O Ministério da Justiça assegura que não encerrou ainda a fase de audições sobre esta matéria e que todas as contribuições e críticas susceptíveis de enriquecer a reorganização prevista são importantes. E nega que as estatísticas em que se baseou sejam pouco fiáveis: “Incluem dados recentes (até 2017), respeitando os critérios de tratamento de dados nas democracias modernas."

Além disso, a tutela assegura ter levado também em linha de conta “as percepções e avaliações empíricas dos magistrados no terreno e dos órgãos de gestão das comarcas que foram chamados a participar nesta proposta”.

Quanto aos atrasos no serviço que algumas destas medidas poderão provocar, o ministério de Francisca van Dunem afirma que “os problemas de tramitação processual ou de eficácia estão em completa oposição ao espírito da iniciativa”, que visa entre outras coisas, segundo a tutela, reforçar a oferta da chamada justiça especializada.

O Governo chama a atenção para o facto de ter vindo a abrir cursos no Centro de Estudos Judiciários para formar mais magistrados: 60 procuradores entrarão em funções até ao final do ano, e no próximo Verão sairão mais 30 juízes do Centro de Estudos Judiciários. Há um ano terminaram estes cursos outros 123 candidatos.

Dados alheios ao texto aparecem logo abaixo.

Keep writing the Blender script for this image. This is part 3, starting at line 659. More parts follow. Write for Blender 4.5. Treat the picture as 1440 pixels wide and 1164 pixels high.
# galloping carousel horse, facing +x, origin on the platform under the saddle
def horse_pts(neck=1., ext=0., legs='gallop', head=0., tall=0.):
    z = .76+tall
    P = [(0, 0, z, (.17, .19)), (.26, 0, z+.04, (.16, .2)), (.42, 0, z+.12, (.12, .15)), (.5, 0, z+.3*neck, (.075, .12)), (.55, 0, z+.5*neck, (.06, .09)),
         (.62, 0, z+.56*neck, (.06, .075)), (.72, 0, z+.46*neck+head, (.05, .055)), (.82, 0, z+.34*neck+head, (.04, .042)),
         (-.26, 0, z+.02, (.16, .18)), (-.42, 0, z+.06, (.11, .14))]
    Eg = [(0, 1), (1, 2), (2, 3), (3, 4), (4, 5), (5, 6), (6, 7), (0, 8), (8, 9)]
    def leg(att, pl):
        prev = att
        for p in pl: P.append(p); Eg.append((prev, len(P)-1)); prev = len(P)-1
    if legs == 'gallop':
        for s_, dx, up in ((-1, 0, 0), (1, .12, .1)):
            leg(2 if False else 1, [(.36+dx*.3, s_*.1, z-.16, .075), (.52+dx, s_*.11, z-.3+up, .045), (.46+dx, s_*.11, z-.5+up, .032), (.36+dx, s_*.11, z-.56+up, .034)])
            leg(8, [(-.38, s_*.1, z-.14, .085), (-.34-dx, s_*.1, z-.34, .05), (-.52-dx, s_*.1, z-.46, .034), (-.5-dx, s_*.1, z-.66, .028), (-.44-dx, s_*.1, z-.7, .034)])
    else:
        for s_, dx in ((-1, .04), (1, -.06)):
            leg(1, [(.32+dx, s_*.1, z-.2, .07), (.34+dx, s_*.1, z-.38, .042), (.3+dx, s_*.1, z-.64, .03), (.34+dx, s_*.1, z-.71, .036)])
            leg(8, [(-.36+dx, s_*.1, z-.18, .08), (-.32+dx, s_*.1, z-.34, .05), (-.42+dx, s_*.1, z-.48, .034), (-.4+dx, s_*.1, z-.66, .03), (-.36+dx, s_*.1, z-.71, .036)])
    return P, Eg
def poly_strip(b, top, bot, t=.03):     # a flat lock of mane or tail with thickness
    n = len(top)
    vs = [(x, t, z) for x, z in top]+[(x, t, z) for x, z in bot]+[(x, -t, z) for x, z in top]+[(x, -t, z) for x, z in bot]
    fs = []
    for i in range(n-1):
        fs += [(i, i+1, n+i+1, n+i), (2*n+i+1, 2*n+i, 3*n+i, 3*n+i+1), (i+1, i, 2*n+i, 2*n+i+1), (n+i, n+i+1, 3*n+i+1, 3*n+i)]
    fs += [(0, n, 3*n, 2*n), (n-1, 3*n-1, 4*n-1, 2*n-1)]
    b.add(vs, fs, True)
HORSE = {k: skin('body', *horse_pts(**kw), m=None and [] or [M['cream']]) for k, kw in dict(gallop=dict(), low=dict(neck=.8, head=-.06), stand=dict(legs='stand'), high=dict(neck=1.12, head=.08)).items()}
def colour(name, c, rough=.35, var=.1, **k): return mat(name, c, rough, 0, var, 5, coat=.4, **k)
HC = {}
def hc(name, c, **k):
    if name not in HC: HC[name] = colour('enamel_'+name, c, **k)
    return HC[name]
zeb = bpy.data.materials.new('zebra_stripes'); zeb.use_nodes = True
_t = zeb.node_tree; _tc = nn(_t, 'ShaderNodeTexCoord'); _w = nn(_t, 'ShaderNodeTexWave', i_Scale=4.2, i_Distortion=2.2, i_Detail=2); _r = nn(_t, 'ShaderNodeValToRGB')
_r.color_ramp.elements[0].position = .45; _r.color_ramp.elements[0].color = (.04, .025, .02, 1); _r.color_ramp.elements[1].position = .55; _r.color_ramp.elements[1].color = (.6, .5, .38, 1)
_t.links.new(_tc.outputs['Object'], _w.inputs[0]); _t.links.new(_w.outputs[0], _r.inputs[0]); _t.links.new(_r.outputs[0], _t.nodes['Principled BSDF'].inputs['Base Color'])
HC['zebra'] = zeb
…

No que ao transporte dos juízes diz respeito, o Ministério da Justiça garante que os tribunais “têm ao dispor dos magistrados meios para facilitar e agilizar o seu trabalho sempre que a sua actividade implica deslocações”. Uma afirmação que é contrariada por vários dos relatórios anuais dos presidentes das comarcas judiciais, parte dos quais se queixam recorrentemente da falta de veículos de serviço.

Não foram apenas os juízes a apresentar objecções às intenções da tutela: também o Sindicato de Magistrados do Ministério Público o fez, sobretudo por causa do acréscimo de procuradores que esta reorganização no seu entender exige. “O Ministério Público não tem os meios humanos suficientes” para cumprir estes planos sem prejudicar outra vertente do trabalho dos magistrados, a investigação criminal, avisa o sindicato, que afirma não perceber a lógica de algumas das medidas previstas.